One of the few meaningful reforms implemented over the past 13 years of Conservative government is a move away from the state controlling every school. Even Labour ministers should jealously protect the freedom of the academies. The term ‘independent’ could now just as accurately apply to a high school down the street as to Eton or Westminster because academies are precisely that – independent.

Parents squeezed by fee increases could easily be enticed to shift their post-tax income from fees to mortgages with the right sort of school at the end of the road. Researchers at the Institute for Fiscal Studies found that proximity to an ‘outstanding’ state school, or a grammar, made it much less likely that parents would opt for a private school.

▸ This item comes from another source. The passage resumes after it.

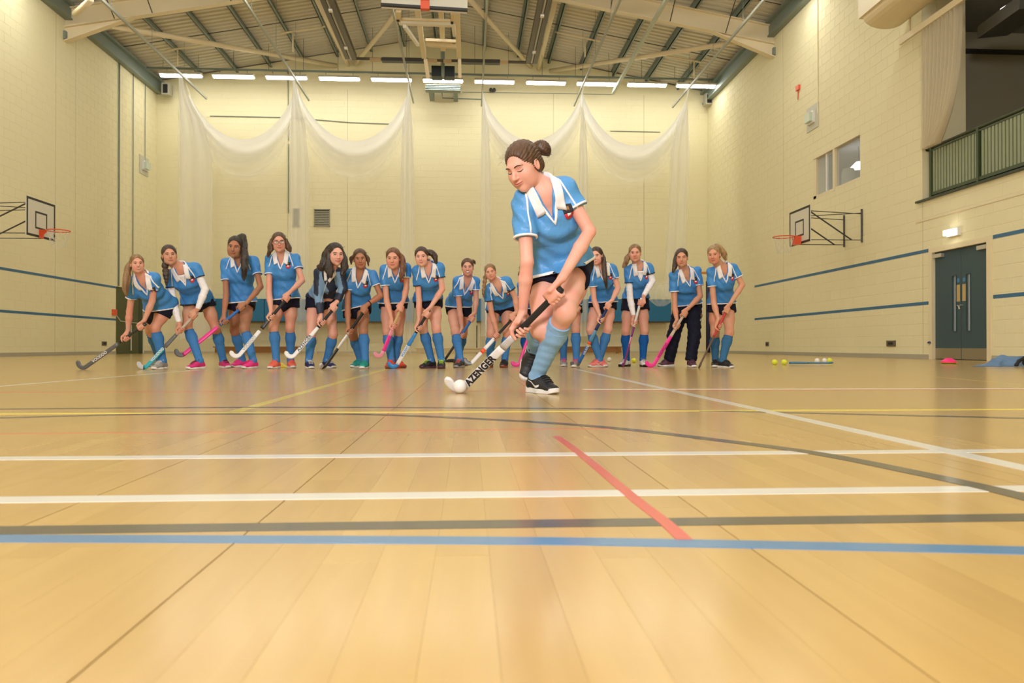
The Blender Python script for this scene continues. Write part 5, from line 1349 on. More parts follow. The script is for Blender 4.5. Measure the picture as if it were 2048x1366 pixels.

Any estate agent will tell you that it isn’t a nearby Waitrose which sends house prices shooting up; it’s being inside the catchment area of a brilliant state school. Proper competition with private schools on the things that matter to parents – educational excellence and a commitment to discipline – will only push up standards across the board. Households that find themselves near to one of these independent academies will have the added benefit of a nicely appreciating asset that can be sold on to the next batch of sharp-elbowed parents.

As fees continue to rise, parents seem determined to stick with private schools even if it’s ruinously expensive. That doesn’t mean they can’t be tempted away by a very traditional state education, especially when that would save nearly £20,000 per child. If a future government really wanted to get rid of private schooling, there is a better way to do it than by taxing them out of existence.